Senin, 05 Desember 2011

Tangis


Tangis oleh W. S. Rendra
Ke mana larinya anak tercinta
yang diburu segenap penduduk kota?
Paman Doblang! Paman Doblang!

Ia lari membawa dosa
tangannya dilumari cemar noda
tangisnya menyusupi belukar di rimba.

Sejak semalam orang kota menembaki
dengan dendam tuntutan mati
dan ia lari membawa diri
Seluruh subuh, seluruh pagi.

Paman Doblang! Paman Doblang!
Ke mana larinya anak tercinta
di padang lalang mana
di bukit kapur mana
mengapa tak lari di riba bunda?

Paman Doblang! Paman Doblang!
Pesankan padanya dengan angin kemarau
ibunya yang tua menunggu di dangau.

Kalau lebar nganga lukanya
mulut bunda „kan mengucupnya.

Kalau kotor warna jiwanya
ibu cuci di lubuk hati.
Cuma ibu yang bisa mengerti
ia membunuh tak dengan hati.

Kalau memang hauskan darah manusia
suruhlah minum darah ibunya.

Paman Doblang! Paman Doblang!
Kataka, ibunya selalu berdoa.
Kalau ia kan mati jauh di rimba
suruh ingat marhum bapanya
yang di sorga, di imannya.

Dan di dangau ini ibunya menanti
dengan rambut putih dan debar hati.

Paman Doblang!

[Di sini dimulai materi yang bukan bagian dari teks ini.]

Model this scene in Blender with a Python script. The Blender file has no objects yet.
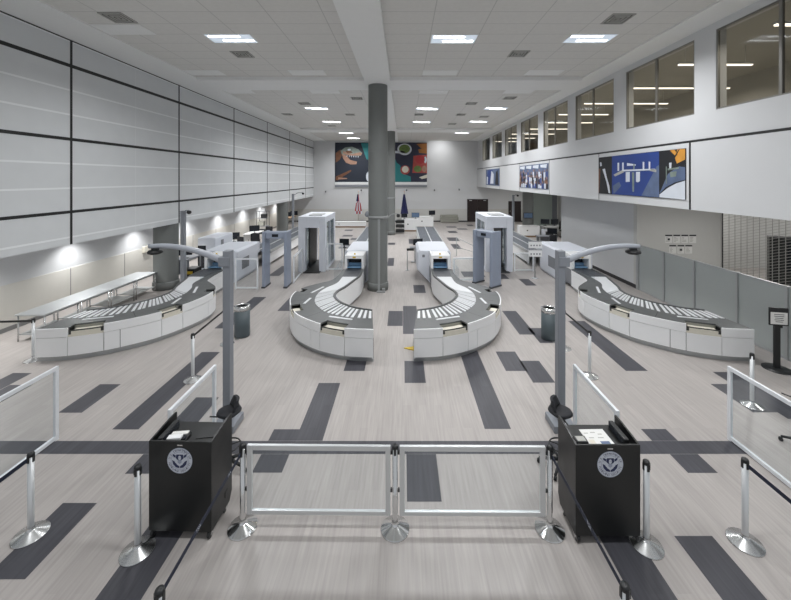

Paman Doblang!
Kalau di rimba rembulan pudar duka
katakan, itulah wajah ibunya.
Dalam puisi ini di ceritakan seorang lelaki paruh baya yang biasa dikenal dengan sebutan Paman Doblang yang tengah di buru oleh warga kota karena telah menghabisi nyawa salah seorang penduduk kota.
Dan nalurui seorang ibu (ibu Paman Doblang) mengatakan jika anaknya tak mungkin melakukan hal ini,karena sang ibu tau benar siapa anaknya yang sebenarnya. Dan kalaupun sang anak melakukannya, sang ibu yakin jika anaknya melakukan semua itu atas bukan atas rasa dendam namun sang ibu merasa jika anaknya membunuh karena sebuah ketidak sengajaan atau untuk membela diri.